Consider a random vector $\epsilon\equiv (\epsilon_1, \epsilon_2, \epsilon_0)$. Suppose $\epsilon_1, \epsilon_2, \epsilon_0$ are i.i.d., distributed as Gumbel with location $0$ and scale $1$.
Take $V\equiv (V_1, V_2, V_3)$ with $$ V_1\equiv \epsilon_1-\epsilon_0 $$ $$ V_2\equiv \epsilon_2-\epsilon_0 $$ $$ V_3\equiv V_1-V_2 $$
Could you help me to show - if true - that $\forall j \in \{1,2,3\}$
1) The distribution of $V_j$ has median $0$
2) The distribution of $V_j$ is symmetric around zero
On
Use this property: if $X$ and $Y$ are distributed as Gumbel distribution $\text{Gum}(\alpha, \beta)$ then $X - Y \sim \text{Log}(0, \beta)$ (see Logistic distribution) and since for logistic distribution has median equal to location parameter $\mu = 0$ then the $\text{med} V_j = 0$. Logistic distribution is symmetric as well, so the second part of your question is also true.
The Gumbel distribution is not important here. In general, whenever $X$ and $Y$ have the same distribution and are independent, then $X-Y$ will be symmetric about zero.

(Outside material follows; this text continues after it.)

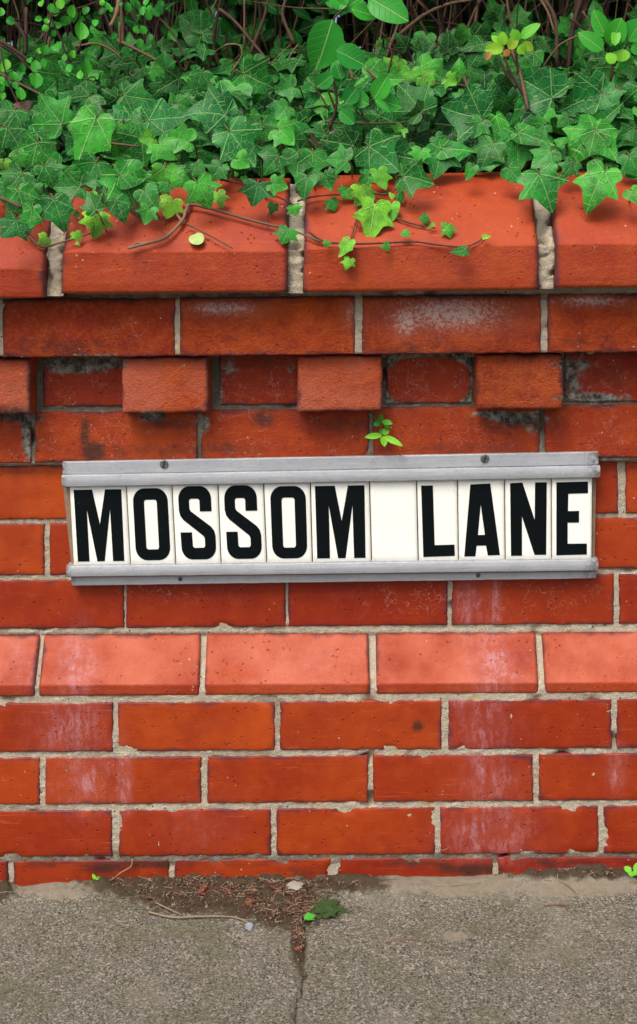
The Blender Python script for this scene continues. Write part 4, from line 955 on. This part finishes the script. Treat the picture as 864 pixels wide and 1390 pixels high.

This is because $X-Y$ has the same joint distribution as $Y-X$, so for all $c\in \mathbb R$, $$ P(X-Y\le c)=P(Y-X\le -c)\stackrel{X-Y\stackrel{d}=Y-X}=P(X-Y\le -c) $$ which says $X-Y$ is symmetric about $0$. This immediately implies its median of $X-Y$ is $0$, since $P(X-Y\le 0)=P(X-Y\ge 0$) and these probabilities sum to $1+P(X-Y=0)\ge 1$, so they must both be at least $\frac12$.